> _TASK OBJECTIVE_: Pull out from the material below all lines with "build".

> _DATASET EXCERPT_:
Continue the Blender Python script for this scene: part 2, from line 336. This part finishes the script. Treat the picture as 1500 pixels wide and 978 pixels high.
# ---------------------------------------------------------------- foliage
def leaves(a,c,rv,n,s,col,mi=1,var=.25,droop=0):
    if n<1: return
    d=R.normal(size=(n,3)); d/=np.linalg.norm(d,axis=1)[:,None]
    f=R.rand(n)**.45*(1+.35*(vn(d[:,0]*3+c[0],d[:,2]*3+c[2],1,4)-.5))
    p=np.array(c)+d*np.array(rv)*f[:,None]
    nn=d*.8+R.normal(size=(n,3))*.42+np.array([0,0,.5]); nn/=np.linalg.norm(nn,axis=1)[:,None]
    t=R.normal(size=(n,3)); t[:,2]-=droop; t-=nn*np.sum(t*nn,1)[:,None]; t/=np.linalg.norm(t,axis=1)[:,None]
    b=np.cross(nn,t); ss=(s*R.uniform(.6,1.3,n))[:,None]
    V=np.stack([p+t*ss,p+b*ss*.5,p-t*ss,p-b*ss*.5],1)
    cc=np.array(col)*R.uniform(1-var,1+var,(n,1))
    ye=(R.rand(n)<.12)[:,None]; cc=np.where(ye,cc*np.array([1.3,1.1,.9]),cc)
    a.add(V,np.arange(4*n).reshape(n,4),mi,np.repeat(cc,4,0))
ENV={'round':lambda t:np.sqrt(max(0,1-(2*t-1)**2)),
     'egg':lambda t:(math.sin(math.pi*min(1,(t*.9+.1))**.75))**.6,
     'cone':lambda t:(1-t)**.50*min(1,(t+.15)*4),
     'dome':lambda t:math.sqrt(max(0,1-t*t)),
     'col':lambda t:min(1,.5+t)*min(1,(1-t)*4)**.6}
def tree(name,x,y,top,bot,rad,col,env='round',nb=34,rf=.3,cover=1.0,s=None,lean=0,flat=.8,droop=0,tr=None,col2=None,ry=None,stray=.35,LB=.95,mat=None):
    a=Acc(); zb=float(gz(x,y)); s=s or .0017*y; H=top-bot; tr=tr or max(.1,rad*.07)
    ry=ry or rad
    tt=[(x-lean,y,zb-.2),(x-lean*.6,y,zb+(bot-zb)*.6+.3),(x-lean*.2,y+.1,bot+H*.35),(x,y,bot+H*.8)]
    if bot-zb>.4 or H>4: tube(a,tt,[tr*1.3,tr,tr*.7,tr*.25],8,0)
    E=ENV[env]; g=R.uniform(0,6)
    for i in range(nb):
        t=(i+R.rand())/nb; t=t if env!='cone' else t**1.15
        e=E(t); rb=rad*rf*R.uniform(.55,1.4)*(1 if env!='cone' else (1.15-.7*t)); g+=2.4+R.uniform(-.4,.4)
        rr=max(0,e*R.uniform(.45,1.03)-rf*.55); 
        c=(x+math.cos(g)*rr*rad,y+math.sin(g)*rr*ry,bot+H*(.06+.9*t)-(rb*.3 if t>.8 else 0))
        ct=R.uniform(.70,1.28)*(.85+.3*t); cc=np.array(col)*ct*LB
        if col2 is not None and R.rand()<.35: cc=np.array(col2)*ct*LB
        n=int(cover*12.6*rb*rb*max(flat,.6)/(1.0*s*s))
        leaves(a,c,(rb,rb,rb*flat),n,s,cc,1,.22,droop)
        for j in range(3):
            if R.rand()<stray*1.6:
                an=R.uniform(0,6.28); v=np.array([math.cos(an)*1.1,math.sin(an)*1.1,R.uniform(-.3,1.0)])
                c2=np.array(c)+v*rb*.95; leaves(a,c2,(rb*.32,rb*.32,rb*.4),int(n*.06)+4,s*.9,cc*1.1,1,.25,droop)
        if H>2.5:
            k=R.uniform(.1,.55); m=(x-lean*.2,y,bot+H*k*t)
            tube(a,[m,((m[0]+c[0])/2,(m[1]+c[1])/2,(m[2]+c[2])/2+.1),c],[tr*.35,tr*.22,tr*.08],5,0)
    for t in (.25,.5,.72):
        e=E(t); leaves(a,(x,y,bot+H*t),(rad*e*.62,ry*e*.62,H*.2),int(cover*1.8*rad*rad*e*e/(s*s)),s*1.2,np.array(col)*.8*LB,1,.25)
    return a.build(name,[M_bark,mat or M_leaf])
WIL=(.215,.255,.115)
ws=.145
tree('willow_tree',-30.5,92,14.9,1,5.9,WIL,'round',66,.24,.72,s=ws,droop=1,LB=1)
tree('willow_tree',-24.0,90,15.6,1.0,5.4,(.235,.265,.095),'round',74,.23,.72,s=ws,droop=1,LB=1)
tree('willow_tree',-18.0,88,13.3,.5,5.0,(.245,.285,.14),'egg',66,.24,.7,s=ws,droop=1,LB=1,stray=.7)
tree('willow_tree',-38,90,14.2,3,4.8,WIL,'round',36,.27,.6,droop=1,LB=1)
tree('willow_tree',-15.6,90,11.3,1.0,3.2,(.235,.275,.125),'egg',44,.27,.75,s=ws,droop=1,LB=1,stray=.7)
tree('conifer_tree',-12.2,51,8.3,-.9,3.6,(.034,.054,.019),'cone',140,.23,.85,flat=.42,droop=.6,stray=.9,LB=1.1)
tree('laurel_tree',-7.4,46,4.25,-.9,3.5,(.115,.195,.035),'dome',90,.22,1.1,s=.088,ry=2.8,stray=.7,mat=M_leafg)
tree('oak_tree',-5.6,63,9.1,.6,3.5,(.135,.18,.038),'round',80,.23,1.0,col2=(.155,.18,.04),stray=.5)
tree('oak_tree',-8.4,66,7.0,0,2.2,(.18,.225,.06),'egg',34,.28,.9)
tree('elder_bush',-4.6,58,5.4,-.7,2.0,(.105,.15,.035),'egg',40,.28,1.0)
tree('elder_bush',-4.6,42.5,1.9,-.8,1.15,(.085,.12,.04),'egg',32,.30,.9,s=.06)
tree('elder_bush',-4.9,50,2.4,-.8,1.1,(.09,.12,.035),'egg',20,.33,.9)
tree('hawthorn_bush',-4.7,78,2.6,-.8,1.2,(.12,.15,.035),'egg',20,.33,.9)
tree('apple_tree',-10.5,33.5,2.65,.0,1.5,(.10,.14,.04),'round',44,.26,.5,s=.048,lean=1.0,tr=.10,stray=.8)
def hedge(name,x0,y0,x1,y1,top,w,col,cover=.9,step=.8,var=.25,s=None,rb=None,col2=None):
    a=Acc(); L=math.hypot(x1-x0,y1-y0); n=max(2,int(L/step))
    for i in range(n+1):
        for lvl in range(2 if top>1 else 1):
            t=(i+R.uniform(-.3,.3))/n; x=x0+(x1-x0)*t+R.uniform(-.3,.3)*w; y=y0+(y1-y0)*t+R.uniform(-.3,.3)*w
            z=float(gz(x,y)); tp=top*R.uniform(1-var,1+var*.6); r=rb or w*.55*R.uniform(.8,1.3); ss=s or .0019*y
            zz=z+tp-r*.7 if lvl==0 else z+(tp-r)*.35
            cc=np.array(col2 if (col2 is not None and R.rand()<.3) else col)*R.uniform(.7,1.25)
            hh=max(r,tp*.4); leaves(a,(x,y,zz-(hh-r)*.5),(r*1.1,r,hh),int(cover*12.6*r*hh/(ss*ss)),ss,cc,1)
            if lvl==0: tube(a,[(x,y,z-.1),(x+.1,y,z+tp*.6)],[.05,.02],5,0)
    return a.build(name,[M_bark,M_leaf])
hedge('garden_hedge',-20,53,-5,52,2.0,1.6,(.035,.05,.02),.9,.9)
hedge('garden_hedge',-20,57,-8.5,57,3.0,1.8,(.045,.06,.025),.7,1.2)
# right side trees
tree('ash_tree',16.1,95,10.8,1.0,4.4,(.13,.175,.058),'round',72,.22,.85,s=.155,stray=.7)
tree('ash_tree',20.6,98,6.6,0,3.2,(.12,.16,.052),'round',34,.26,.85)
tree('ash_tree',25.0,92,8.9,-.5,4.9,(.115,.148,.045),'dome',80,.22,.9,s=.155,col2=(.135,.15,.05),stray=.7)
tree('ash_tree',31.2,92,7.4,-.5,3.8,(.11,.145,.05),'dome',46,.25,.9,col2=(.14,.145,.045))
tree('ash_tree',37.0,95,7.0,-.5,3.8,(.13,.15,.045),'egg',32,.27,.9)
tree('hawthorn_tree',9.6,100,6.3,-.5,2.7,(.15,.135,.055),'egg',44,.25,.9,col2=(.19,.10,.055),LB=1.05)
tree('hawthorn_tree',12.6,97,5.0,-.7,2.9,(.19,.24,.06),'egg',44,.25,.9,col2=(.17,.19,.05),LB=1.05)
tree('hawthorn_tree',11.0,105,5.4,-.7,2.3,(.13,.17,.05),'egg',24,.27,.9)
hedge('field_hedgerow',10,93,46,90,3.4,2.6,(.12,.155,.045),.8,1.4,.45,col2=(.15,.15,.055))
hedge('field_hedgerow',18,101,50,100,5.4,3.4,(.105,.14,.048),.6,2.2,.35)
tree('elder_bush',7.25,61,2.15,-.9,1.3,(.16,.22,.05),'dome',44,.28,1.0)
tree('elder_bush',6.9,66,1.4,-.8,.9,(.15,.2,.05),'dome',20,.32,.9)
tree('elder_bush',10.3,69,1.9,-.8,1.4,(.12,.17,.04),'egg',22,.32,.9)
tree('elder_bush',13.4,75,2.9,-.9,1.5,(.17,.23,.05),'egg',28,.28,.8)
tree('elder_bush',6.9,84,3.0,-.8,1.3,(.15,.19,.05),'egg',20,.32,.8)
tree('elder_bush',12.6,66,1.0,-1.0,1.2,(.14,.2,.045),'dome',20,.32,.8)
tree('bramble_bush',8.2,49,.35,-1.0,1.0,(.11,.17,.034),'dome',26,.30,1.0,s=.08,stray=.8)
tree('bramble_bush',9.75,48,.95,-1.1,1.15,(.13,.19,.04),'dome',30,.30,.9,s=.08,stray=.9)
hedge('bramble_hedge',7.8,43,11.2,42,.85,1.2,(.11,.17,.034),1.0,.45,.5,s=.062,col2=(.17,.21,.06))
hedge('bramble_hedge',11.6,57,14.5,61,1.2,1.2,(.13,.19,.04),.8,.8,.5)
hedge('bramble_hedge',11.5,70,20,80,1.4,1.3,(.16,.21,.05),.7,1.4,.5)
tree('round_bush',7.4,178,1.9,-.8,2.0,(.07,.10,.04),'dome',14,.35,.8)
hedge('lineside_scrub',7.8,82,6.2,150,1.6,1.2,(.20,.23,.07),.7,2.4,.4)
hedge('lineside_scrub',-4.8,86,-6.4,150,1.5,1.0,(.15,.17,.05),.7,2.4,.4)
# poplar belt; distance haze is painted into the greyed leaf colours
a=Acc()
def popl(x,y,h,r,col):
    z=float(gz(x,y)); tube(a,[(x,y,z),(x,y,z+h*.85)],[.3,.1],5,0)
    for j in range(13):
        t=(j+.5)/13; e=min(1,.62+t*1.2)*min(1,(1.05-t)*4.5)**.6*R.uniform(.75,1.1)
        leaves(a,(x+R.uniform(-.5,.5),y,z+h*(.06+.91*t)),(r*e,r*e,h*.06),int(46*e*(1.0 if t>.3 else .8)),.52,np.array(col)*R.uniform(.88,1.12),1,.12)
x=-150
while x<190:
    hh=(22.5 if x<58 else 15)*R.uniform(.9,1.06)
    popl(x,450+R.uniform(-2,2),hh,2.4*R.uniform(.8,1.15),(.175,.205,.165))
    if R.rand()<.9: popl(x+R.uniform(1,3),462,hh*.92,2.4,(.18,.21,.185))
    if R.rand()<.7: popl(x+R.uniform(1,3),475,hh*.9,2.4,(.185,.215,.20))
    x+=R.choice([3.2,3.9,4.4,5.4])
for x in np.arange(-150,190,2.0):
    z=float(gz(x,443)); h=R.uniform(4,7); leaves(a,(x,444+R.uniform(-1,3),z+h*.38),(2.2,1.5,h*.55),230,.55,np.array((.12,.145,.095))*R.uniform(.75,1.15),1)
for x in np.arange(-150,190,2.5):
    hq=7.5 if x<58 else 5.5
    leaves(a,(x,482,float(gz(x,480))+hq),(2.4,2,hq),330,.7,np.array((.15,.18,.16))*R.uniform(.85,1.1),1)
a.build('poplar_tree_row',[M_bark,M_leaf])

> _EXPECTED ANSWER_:
    return a.build(name,[M_bark,mat or M_leaf])
    return a.build(name,[M_bark,M_leaf])
a.build('poplar_tree_row',[M_bark,M_leaf])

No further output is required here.